According to the agency’s most recent annual report, in 2018 Catholic Family Center received from the Diocese of Rochester $122,523, which represented a fraction of the $21.03 million in funding it received from such sources as government grants, the United Way, and contributions and bequests.

“We want to reassure you that any financial contributions to Catholic Family Center go directly to support our agency, and the services that we provide to our more than 25,000 clients each year,” Bessette and Schaeffer stated in their letter.

Supporters of Catholic Charities Community Services received comparable assurances, delivered via email Sept. 12 and signed electronically by Lori VanAuken, the agency’s executive director, and Tim Mason, chair of its board of directors.

“Catholic Charities is responsible for our operations, and financial management,” VanAuken and Mason stated. “We provide annual audits, file IRS 990s and have rigorous compliance policies and practices in place along with robust oversight by funders, government and a board of directors.”

“Our services to our clients will not be compromised by the bankruptcy,” VanAuken and Mason said.

Similarly, Karen Franz, the Courier’s general manager/editor, said, “We hope our advertisers, in particular, understand that diocesan reorganization does not affect our organization,” which is overseen by a 20-person board of directors largely comprising laypeople with expertise in communications and other relevant disciplines.

The Courier receives no funding from the diocese, supporting its operations through subscription revenues from parishes and the sale of advertising and other services, she said.

The support the Diocese of Rochester provides to Catholic Charities comes from contributions to the Catholic Ministries Appeal, Balinsky said.
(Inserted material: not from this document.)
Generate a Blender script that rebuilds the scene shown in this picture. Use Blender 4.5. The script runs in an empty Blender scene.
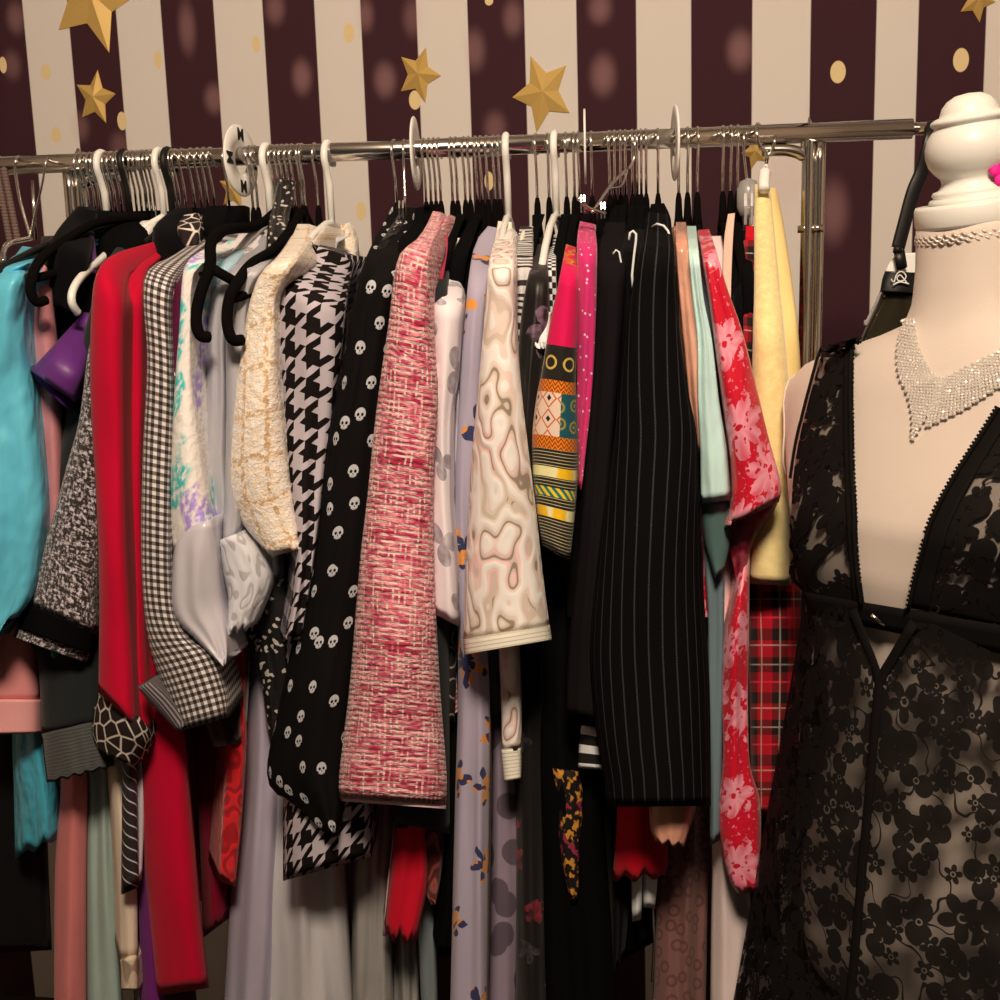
import bpy, bmesh, math, random
from mathutils import Vector, Matrix, noise
from mathutils.bvhtree import BVHTree
random.seed(7)
PI = math.pi
SC = bpy.context.scene
COL = SC.collection

# ------------------------------------------------------------------ camera
FPX = 1090.0
CAMH = 1.22
YAW, PITCH, ROLL = math.radians(7), math.radians(9.2), math.radians(-1.75)
_cy, _sy, _cp, _sp = math.cos(YAW), math.sin(YAW), math.cos(PITCH), math.sin(PITCH)
FW = Vector((-_sy*_cp, _cy*_cp, -_sp))
RT0 = Vector((_cy, _sy, 0))
UP0 = RT0.cross(FW)
RT = RT0*math.cos(ROLL) + UP0*math.sin(ROLL)
UP = UP0*math.cos(ROLL) - RT0*math.sin(ROLL)
CAMP = Vector((0, 0, CAMH))
YR = 1.30            # rail
YW = 1.75            # back wall

def ray(px, py):
    return FW + RT*((px-500)/FPX) - UP*((py-500)/FPX)
def at(px, py, Y):
    d = ray(px, py)
    return CAMP + d*(Y/d.y)

cam = bpy.data.cameras.new('camera')
camo = bpy.data.objects.new('camera', cam)
COL.objects.link(camo)
m = Matrix((RT, UP, -FW)).transposed().to_4x4()
m.translation = CAMP
camo.matrix_world = m
cam.sensor_width = 36
cam.lens = FPX/1000*36
cam.clip_start = .02
SC.camera = camo
def proj(p):
    d = Vector(p)-CAMP; w = d.dot(FW); return 500+FPX*d.dot(RT)/w, 500-FPX*d.dot(UP)/w
SC.view_settings.view_transform = 'Standard'
SC.view_settings.look = 'None'
SC.view_settings.gamma = 1
SC.view_settings.use_curve_mapping = False
SC.view_settings.exposure = 0.0

# ------------------------------------------------------------------ node expressions
class E:
    def __init__(s, nt, k): s.nt, s.k = nt, k
    def _m(s, op, *a, clamp=False):
        n = s.nt.nodes.new('ShaderNodeMath'); n.operation = op; n.use_clamp = clamp
        for i, x in enumerate(a):
            if isinstance(x, E): s.nt.links.new(x.k, n.inputs[i])
            else: n.inputs[i].default_value = float(x)
        return E(s.nt, n.outputs[0])
    def __add__(s, o): return s._m('ADD', s, o)
    __radd__ = __add__
    def __sub__(s, o): return s._m('SUBTRACT', s, o)
    def __rsub__(s, o): return s._m('SUBTRACT', o, s)
    def __mul__(s, o): return s._m('MULTIPLY', s, o)
    __rmul__ = __mul__
    def __truediv__(s, o): return s._m('DIVIDE', s, o)
    def __neg__(s): return s*-1
    def __lt__(s, o): return s._m('LESS_THAN', s, o)
    def __gt__(s, o): return s._m('GREATER_THAN', s, o)
    def frac(s): return s._m('FRACT', s)
    def floor(s): return s._m('FLOOR', s)
    def abs(s): return s._m('ABSOLUTE', s)
    def sin(s): return s._m('SINE', s)
    def cos(s): return s._m('COSINE', s)
    def sqrt(s): return s._m('SQRT', s)
    def pow(s, o): return s._m('POWER', s, o)
    def min(s, o): return s._m('MINIMUM', s, o)
    def max(s, o): return s._m('MAXIMUM', s, o)
    def atan2(s, o): return s._m('ARCTAN2', s, o)
    def sat(s): return s._m('ADD', s, 0, clamp=True)
    def step(s, a, b):                      # smoothstep a..b (a may exceed b)
        n = s.nt.nodes.new('ShaderNodeMapRange'); n.interpolation_type = 'SMOOTHSTEP'
        if a <= b: lo, hi, f0, f1 = a, b, 0, 1
        else: lo, hi, f0, f1 = b, a, 1, 0
        s.nt.links.new(s.k, n.inputs['Value'])
        n.inputs['From Min'].default_value = lo; n.inputs['From Max'].default_value = hi
        n.inputs['To Min'].default_value = f0; n.inputs['To Max'].default_value = f1
        return E(s.nt, n.outputs[0])
    def band(s, a, b): return (s > a)*(s < b)

class Ctx:
    def __init__(s, nt):
        s.nt = nt
        uv = nt.nodes.new('ShaderNodeUVMap')
        sp = nt.nodes.new('ShaderNodeSeparateXYZ')
        nt.links.new(uv.outputs[0], sp.inputs[0])
        s.u, s.v = E(nt, sp.outputs[0]), E(nt, sp.outputs[1])
        tc = nt.nodes.new('ShaderNodeNewGeometry')
        sq = nt.nodes.new('ShaderNodeSeparateXYZ')
        nt.links.new(tc.outputs['Position'], sq.inputs[0])
        s.x, s.y, s.z = (E(nt, sq.outputs[i]) for i in range(3))
    def vec(s, a, b, c=0.0):
        n = s.nt.nodes.new('ShaderNodeCombineXYZ')
        for i, x in enumerate((a, b, c)):
            if isinstance(x, E): s.nt.links.new(x.k, n.inputs[i])
            else: n.inputs[i].default_value = x
        return n.outputs[0]
    def noise(s, vec, scale=1, detail=2, rough=.5):
        n = s.nt.nodes.new('ShaderNodeTexNoise')
        n.inputs['Scale'].default_value = scale; n.inputs['Detail'].default_value = detail
        n.inputs['Roughness'].default_value = rough
        s.nt.links.new(vec, n.inputs['Vector'])
        return E(s.nt, n.outputs[0])
    def vor(s, a, b, rand=1.0, feature='F1', dist='EUCLIDEAN'):
        n = s.nt.nodes.new('ShaderNodeTexVoronoi'); n.voronoi_dimensions = '2D'
        n.feature = feature
        if feature == 'F1': n.distance = dist
        n.inputs['Scale'].default_value = 1; n.inputs['Randomness'].default_value = rand
        s.nt.links.new(s.vec(a, b), n.inputs['Vector'])
        if feature != 'F1': return E(s.nt, n.outputs['Distance'])
        p = s.nt.nodes.new('ShaderNodeSeparateXYZ'); s.nt.links.new(n.outputs['Position'], p.inputs[0])
        c = s.nt.nodes.new('ShaderNodeSeparateColor'); s.nt.links.new(n.outputs['Color'], c.inputs[0])
        return (E(s.nt, n.outputs['Distance']), a-E(s.nt, p.outputs[0]), b-E(s.nt, p.outputs[1]),
                E(s.nt, c.outputs[0]), E(s.nt, c.outputs[1]))
    def mix(s, f, a, b):
        n = s.nt.nodes.new('ShaderNodeMix'); n.data_type = 'RGBA'
        for x, i in ((f, 0), (a, 6), (b, 7)):
            if isinstance(x, E): s.nt.links.new(x.k, n.inputs[i])
            elif isinstance(x, (tuple, list)): n.inputs[i].default_value = (*x[:3], 1)
            elif isinstance(x, (int, float)): n.inputs[i].default_value = x
            else: s.nt.links.new(x, n.inputs[i])
        return n.outputs[2]
    def flower(s, u, v, size, petals=5, rad=.42, inner=.5, rand=.8):
        d, dx, dy, r1, r2 = s.vor(u/size, v/size, rand)
        r = (dx*dx+dy*dy).sqrt()
        a = dx.atan2(dy) + r1*6.28
        lim = ((a*(petals/2)).cos().abs()*(1-inner)+inner)*rad*(r2*.5+.6)
        return r, a, lim, r1, r2

def lin(c):
    c = c/255
    return c/12.92 if c < .04045 else ((c+.055)/1.055)**2.4
LIGHT = (.80, .66, .535)
def T(r, g, b):                              # albedo of a cloth that reads (r,g,b) under the room's warm lamp
    return tuple(min(.88, lin(c)*.8/w) for c, w in zip((r, g, b), LIGHT))

MATS = {}
def mat(name, col, rough=.85, spec=.25, metal=0, sheen=0, bump=None, bstr=.3, bdist=.002, alpha=None, trans=0, coat=0, ior=None, sub=0):
    mt = bpy.data.materials.new(name); mt.use_nodes = True
    nt = mt.node_tree; bs = nt.nodes['Principled BSDF']
    c = Ctx(nt)
    col = col(c) if callable(col) else col
    def put(k, v):
        if isinstance(v, E): nt.links.new(v.k, bs.inputs[k])
        elif isinstance(v, tuple): bs.inputs[k].default_value = (*v[:3], 1)
        elif isinstance(v, (int, float)): bs.inputs[k].default_value = v
        else: nt.links.new(v, bs.inputs[k])
    put('Base Color', col)
    put('Roughness', rough(c) if callable(rough) else rough); put('Specular IOR Level', spec); put('Metallic', metal)
    put('Sheen Weight', sheen); put('Transmission Weight', trans); put('Coat Weight', coat)
    if ior: put('IOR', ior)
    if alpha is not None: put('Alpha', alpha(c) if callable(alpha) else alpha)
    if bump:
        n = nt.nodes.new('ShaderNodeBump'); n.inputs['Strength'].default_value = bstr
        n.inputs['Distance'].default_value = bdist
        b = bump(c); nt.links.new(b.k, n.inputs['Height']); nt.links.new(n.outputs[0], bs.inputs['Normal'])
    MATS[name] = mt
    return mt

# bumps
def weave(c, s=.0022): return ((c.u*(6.283/s)).sin()*(c.v*(6.283/s)).sin())
def crumple(sc=18, st=.35): return lambda c: c.noise(c.vec(c.u*1.0, c.v*st, c.x*.3), sc, 3)
def plain(name, rgb, rough=.9, sheen=.06, sc=16, bstr=.35, bdist=.012, spec=.12, st=.25, var=.10):
    def f(c):
        n = c.noise(c.vec(c.u, c.v*.4), 40, 3)
        return c.mix(n, tuple(x*(1-var) for x in T(*rgb)), tuple(min(.9, x*(1+var)) for x in T(*rgb)))
    return mat(name, f, rough, spec, 0, sheen, crumple(sc, st), bstr, bdist)
def satin(name, rgb, rough=.33, sc=11, bstr=.6, bdist=.02, spec=.6, st=.5):
    return plain(name, rgb, rough, .03, sc, bstr, bdist, spec, st)
BLACK = (.012, .011, .011)

# ---- cloths
def f_tweed(c, p=.0056):
    j = c.noise(c.vec(c.u, c.v), 45, 1)*.7
    row, colu = (c.v/p+j).floor(), (c.u/p+j).floor()
    fr, fc = (c.v/p+j).frac(), (c.u/p+j).frac()
    bl = c.noise(c.vec(c.u*75, c.v*150), 1, 2, .6)
    bandr = c.noise(c.vec(c.u*5, row*.31), 1, 1)
    bandc = c.noise(c.vec(colu*.37, c.v*6), 1, 1)
    base = c.mix(bl.step(.35, .68), T(186, 44, 78), T(238, 146, 142))
    base = c.mix((bandr.step(.5, .66)*.9).max(bandc.step(.55, .7)*.7), base, T(172, 26, 58))
    hn = c.noise(c.vec(c.u*60, row*3.7), 1, 1); vn = c.noise(c.vec(colu*4.1, c.v*60), 1, 1)
    hl = (fr > .58)*hn.step(.40, .55)
    vl = (fc > .64)*vn.step(.46, .60)
    l = hl.max(vl*.95)
    return c.mix(l*.74, base, T(250, 206, 184))
def b_tweed(c):
    return c.noise(c.vec(c.u*150, c.v*330), 1, 2)+((c.v/.0056).frac()-.5).abs()*.6
mat('pink_tweed', f_tweed, .95, .1, 0, .3, b_tweed, .8, .004)
mat('pink_lining', T(250, 190, 185), .6)
mat('pink_tweed_reverse', T(190, 60, 80), .95)

def f_hound(c, p=.031):
    u, v = c.u/p+c.noise(c.vec(c.u, c.v), 20, 1)*.25, c.v/p
    a = (u.frac() < .5); b = (v.frac() < .5)
    t = ((u*2+v*2).frac() < .5)
    k = a*t+b*(1-t)
    return c.mix(k, T(190, 170, 166), (.008, .006, .006))
mat('houndstooth', f_hound, .8, .12, 0, 0, crumple(14), .5, .016)

def f_ging(c, p=.0078):
    a = ((c.u/p).frac() < .5); b = ((c.v/p).frac() < .5)
    k = (a+b)*.5
    x = c.mix((k > .3), T(225, 205, 188), T(120, 104, 96))
    return c.mix((k > .8), x, (.02, .017, .018))
mat('gingham', f_ging, .85, .2, 0, .1, crumple(18), .4, .012)
mat('gingham_reverse', lambda c: c.mix(((c.u/.004).frac() < .5), T(60, 52, 52), T(130, 115, 110)), .85)

def f_boucle(c):
    n = c.noise(c.vec(c.u*260, c.v*150), 1, 2, .7); m2 = c.noise(c.vec(c.u*120, c.v*280), 1, 2, .7)
    k = (n*.5+m2*.5).step(.47, .60)
    h = c.noise(c.vec(c.u*30, c.v*30), 1, 1)
    return c.mix(k, (.03, .025, .026), c.mix(h, T(190, 165, 160), T(228, 208, 198)))
mat('black_boucle', f_boucle, .95, .1, 0, .2, lambda c: c.noise(c.vec(c.u*230, c.v*230), 1, 2), .8, .004)

def f_cream(c):
    n = c.noise(c.vec(c.u, c.v), 110, 3, .7)
    g = c.noise(c.vec(c.u, c.v), 30, 2)
    lu = ((c.u/.028+g*.35).frac()-.5).abs(); lv = ((c.v/.045+g*.35).frac()-.5).abs()
    l = (lu < .09).max(lv < .065)*c.noise(c.vec(c.u, c.v), 160, 2, .7).step(.42, .55)
    base = c.mix(n.step(.3, .7), T(240, 206, 166), T(255, 244, 222))
    return c.mix(l*.75, base, T(196, 142, 78))
mat('cream_boucle', f_cream, .98, .05, 0, .4, lambda c: c.noise(c.vec(c.u, c.v), 120, 3, .7), .6, .006)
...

Each agency decides how to use its allocation of these funds, but many of the agencies use them to support their work with parishes through parish social ministry, he added.

Although the amount of such support may be minimal in comparison to funding from other sources, it remains important to the agencies, Balinsky said.

“We are told that we will have continued funding, although we don’t know the level yet, and therefore I would urge supporters of Catholic Charities in the diocese to contribute to the Catholic Ministries Appeal as another way to help Catholic Charities,” Balinsky said.